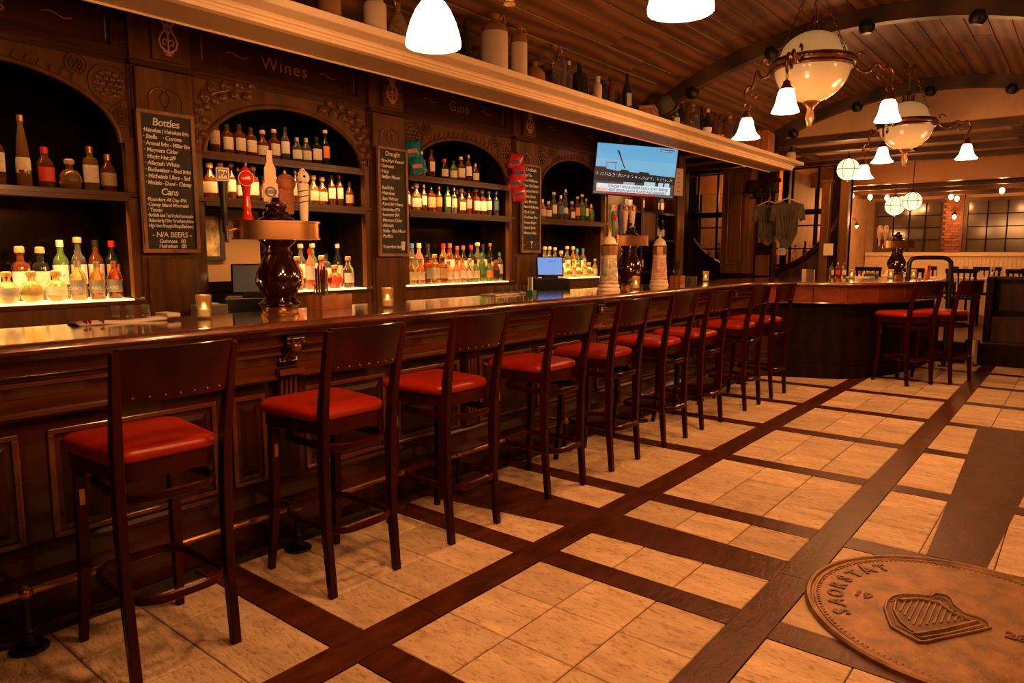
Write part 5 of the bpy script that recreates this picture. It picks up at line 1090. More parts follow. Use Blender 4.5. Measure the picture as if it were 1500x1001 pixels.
lat('demijohn', 'fat black demijohn with a short neck on the overhead shelf', 'bottle', -3.03, 4.52, [(0, 0), (.066, 0), (.07, .01), (.07, .15), (.055, .19), (.02, .215), (.018, .26), (.022, .27), (0, .28)], BBLACK)
lat('ink_bottle', 'small cream stoneware ink bottle right of the black demijohn', 'bottle', -2.98, 4.69, [(0, 0), (.033, 0), (.034, .12), (.030, .14), (.016, .155), (.016, .185), (.019, .187), (.019, .20), (0, .2)], STONEW)
for i, (y, k, g, s, lb) in enumerate(((4.80, 'square', 'dark', .8, 'square black bottle right of the small cream ink bottle'), (4.91, 'tall', 'brown', .8, 'brown glass bottle, second right of the cream ink bottle'), (5.04, 'short', 'dark', .7, 'small dark bottle left of the black beer bottle'), (5.16, 'wine', 'dark', .98, 'black beer bottle left of the book stack'))): bottle(-3.0, y, ST_, k, g, 'grey' if i == 3 else None, 'black', lb, 'shelf bottles', s)
bk_ = thing('book_stack', 'stack of three old red-brown leather books on the overhead shelf', 'books', (-3.02, 5.52, ST_), .15)
LEB = mat('old_leather', (.34, .11, .045), .6, kind='noise', scale=30, amt=.4)
bk_.name = 'book'
z = 0
for i in range(3):
    h = .035; t = bk_ if i == 0 else thing('book', ['', 'middle red-brown leather book of the stack', 'top red-brown leather book of the stack, set askew'][i], 'book', (-3.02 + .01 * i, 5.52, ST_ + z), .15 + .1 * i)
    t['category'] = 'book'; t['group'] = 'old leather books on the overhead shelf'
    if i == 0: t['label'] = 'bottom red-brown leather book of the stack on the overhead shelf'
    w_ = .075 - .004 * i; l = .13 - .008 * i
    c = MB(); c.box(-w_, w_, -l, l, 0, .004); c.box(-w_, w_, -l, l, h - .005, h - .001); c.box(w_ - .004, w_, -l, l, .004, h - .005); c.build('cover', LEB, t, w=False)
    MB().box(-w_ + .006, w_ - .004, -l + .006, l - .006, .004, h - .005).build('pages', mat('old_pages', (.30, .15, .07), .8), t, w=False); z += h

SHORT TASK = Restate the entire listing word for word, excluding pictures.

OUTPUT FOR THIS TASK =
Write part 5 of the bpy script that recreates this picture. It picks up at line 1090. More parts follow. Use Blender 4.5. Measure the picture as if it were 1500x1001 pixels.
lat('demijohn', 'fat black demijohn with a short neck on the overhead shelf', 'bottle', -3.03, 4.52, [(0, 0), (.066, 0), (.07, .01), (.07, .15), (.055, .19), (.02, .215), (.018, .26), (.022, .27), (0, .28)], BBLACK)
lat('ink_bottle', 'small cream stoneware ink bottle right of the black demijohn', 'bottle', -2.98, 4.69, [(0, 0), (.033, 0), (.034, .12), (.030, .14), (.016, .155), (.016, .185), (.019, .187), (.019, .20), (0, .2)], STONEW)
for i, (y, k, g, s, lb) in enumerate(((4.80, 'square', 'dark', .8, 'square black bottle right of the small cream ink bottle'), (4.91, 'tall', 'brown', .8, 'brown glass bottle, second right of the cream ink bottle'), (5.04, 'short', 'dark', .7, 'small dark bottle left of the black beer bottle'), (5.16, 'wine', 'dark', .98, 'black beer bottle left of the book stack'))): bottle(-3.0, y, ST_, k, g, 'grey' if i == 3 else None, 'black', lb, 'shelf bottles', s)
bk_ = thing('book_stack', 'stack of three old red-brown leather books on the overhead shelf', 'books', (-3.02, 5.52, ST_), .15)
LEB = mat('old_leather', (.34, .11, .045), .6, kind='noise', scale=30, amt=.4)
bk_.name = 'book'
z = 0
for i in range(3):
    h = .035; t = bk_ if i == 0 else thing('book', ['', 'middle red-brown leather book of the stack', 'top red-brown leather book of the stack, set askew'][i], 'book', (-3.02 + .01 * i, 5.52, ST_ + z), .15 + .1 * i)
    t['category'] = 'book'; t['group'] = 'old leather books on the overhead shelf'
    if i == 0: t['label'] = 'bottom red-brown leather book of the stack on the overhead shelf'
    w_ = .075 - .004 * i; l = .13 - .008 * i
    c = MB(); c.box(-w_, w_, -l, l, 0, .004); c.box(-w_, w_, -l, l, h - .005, h - .001); c.box(w_ - .004, w_, -l, l, .004, h - .005); c.build('cover', LEB, t, w=False)
    MB().box(-w_ + .006, w_ - .004, -l + .006, l - .006, .004, h - .005).build('pages', mat('old_pages', (.30, .15, .07), .8), t, w=False); z += h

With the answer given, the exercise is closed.